▶ **Problem**
Reproduce the span that opens at the line containing "Write a Blender" and closes at the line containing "scn.camera = cam", both lines included, without alteration and without any other line.

▶ **Records for processing**
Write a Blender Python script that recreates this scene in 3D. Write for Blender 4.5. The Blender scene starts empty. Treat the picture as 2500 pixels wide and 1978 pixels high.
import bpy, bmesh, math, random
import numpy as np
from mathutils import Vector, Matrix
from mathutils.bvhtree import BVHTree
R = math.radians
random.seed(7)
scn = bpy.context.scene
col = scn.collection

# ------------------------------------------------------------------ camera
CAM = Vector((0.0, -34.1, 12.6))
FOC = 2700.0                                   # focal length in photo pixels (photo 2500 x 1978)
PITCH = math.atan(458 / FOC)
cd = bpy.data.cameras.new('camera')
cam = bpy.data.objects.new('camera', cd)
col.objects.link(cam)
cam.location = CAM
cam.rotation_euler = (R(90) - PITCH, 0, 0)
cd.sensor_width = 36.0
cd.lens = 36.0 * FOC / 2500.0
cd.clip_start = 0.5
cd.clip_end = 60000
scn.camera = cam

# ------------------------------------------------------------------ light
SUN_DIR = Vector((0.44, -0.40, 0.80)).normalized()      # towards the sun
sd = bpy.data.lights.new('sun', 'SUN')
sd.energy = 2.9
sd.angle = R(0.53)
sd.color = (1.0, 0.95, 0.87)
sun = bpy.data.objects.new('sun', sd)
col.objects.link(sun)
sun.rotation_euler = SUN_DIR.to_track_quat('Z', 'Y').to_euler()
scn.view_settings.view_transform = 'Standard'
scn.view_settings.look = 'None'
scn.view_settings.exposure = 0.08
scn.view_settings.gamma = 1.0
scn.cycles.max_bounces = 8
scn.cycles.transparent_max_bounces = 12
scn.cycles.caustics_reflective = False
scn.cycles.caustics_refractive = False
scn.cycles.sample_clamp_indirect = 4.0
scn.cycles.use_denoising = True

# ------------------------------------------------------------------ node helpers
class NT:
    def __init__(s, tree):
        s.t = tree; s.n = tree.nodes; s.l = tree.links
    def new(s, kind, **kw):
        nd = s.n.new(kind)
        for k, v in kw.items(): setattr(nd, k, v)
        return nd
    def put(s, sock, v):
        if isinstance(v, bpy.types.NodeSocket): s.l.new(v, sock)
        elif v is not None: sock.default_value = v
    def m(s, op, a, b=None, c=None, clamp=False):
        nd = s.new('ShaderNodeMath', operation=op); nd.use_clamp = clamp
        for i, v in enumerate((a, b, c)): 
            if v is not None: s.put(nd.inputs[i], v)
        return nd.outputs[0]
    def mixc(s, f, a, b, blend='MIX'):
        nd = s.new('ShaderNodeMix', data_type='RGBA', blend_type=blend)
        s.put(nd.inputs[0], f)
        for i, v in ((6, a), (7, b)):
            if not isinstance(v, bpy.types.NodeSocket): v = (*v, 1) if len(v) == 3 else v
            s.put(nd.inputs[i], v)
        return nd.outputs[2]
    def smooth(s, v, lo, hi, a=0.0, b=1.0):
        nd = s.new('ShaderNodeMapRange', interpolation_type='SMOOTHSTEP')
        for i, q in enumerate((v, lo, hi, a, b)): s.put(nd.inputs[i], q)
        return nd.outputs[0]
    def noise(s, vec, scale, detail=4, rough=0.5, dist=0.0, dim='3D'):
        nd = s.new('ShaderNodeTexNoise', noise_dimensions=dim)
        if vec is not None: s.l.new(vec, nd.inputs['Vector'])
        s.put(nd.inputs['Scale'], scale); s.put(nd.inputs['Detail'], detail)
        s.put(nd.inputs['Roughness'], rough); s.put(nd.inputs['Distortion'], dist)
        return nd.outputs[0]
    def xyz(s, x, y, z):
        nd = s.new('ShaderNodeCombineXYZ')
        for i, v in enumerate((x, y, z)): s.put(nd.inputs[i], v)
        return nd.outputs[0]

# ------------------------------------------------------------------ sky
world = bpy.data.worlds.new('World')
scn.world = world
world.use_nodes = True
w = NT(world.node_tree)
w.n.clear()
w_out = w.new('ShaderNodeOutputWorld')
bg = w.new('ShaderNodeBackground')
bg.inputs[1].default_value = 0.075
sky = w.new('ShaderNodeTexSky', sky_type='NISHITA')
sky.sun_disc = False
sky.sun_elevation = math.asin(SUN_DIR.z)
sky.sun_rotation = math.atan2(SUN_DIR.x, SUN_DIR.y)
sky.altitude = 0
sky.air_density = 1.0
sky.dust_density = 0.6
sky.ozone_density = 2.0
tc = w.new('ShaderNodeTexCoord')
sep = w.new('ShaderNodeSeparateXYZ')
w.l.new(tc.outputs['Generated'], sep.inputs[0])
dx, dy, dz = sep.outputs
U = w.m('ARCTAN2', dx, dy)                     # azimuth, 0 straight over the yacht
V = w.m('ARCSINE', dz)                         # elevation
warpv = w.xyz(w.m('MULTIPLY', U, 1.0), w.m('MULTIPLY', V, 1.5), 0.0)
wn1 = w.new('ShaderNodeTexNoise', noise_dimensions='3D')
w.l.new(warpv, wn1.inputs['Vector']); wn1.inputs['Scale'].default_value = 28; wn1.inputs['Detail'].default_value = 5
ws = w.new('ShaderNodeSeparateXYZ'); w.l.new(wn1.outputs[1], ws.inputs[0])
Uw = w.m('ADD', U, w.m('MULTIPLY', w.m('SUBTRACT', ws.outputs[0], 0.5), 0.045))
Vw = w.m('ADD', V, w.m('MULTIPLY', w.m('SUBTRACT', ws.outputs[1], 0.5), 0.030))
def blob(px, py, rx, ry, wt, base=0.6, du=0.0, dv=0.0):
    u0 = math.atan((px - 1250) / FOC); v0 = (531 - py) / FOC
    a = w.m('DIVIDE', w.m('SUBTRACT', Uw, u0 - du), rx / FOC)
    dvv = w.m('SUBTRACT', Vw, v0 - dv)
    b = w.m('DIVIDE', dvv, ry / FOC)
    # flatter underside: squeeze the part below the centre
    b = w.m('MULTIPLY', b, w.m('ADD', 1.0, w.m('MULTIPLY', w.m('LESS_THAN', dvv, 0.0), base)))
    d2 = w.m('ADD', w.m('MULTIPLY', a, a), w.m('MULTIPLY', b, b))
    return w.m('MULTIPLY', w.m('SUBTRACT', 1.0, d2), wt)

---

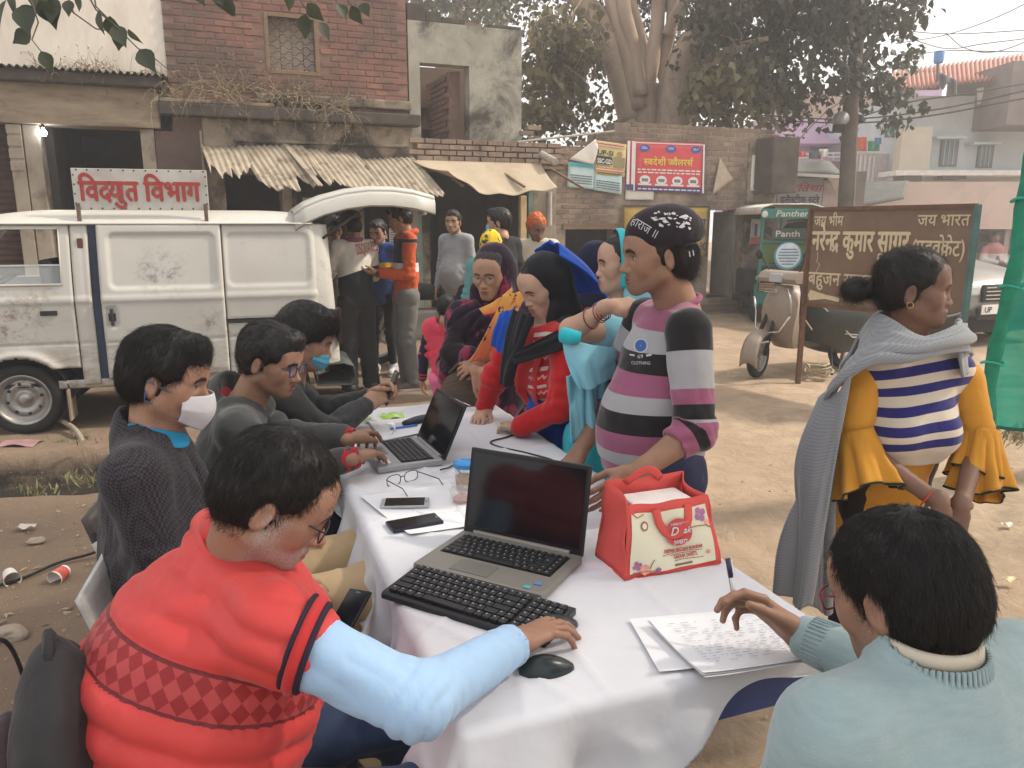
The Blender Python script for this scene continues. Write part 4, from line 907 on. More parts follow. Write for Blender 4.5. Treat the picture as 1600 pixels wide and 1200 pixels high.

▶ **Answer to the task**
Write a Blender Python script that recreates this scene in 3D. Write for Blender 4.5. The Blender scene starts empty. Treat the picture as 2500 pixels wide and 1978 pixels high.
import bpy, bmesh, math, random
import numpy as np
from mathutils import Vector, Matrix
from mathutils.bvhtree import BVHTree
R = math.radians
random.seed(7)
scn = bpy.context.scene
col = scn.collection

# ------------------------------------------------------------------ camera
CAM = Vector((0.0, -34.1, 12.6))
FOC = 2700.0                                   # focal length in photo pixels (photo 2500 x 1978)
PITCH = math.atan(458 / FOC)
cd = bpy.data.cameras.new('camera')
cam = bpy.data.objects.new('camera', cd)
col.objects.link(cam)
cam.location = CAM
cam.rotation_euler = (R(90) - PITCH, 0, 0)
cd.sensor_width = 36.0
cd.lens = 36.0 * FOC / 2500.0
cd.clip_start = 0.5
cd.clip_end = 60000
scn.camera = cam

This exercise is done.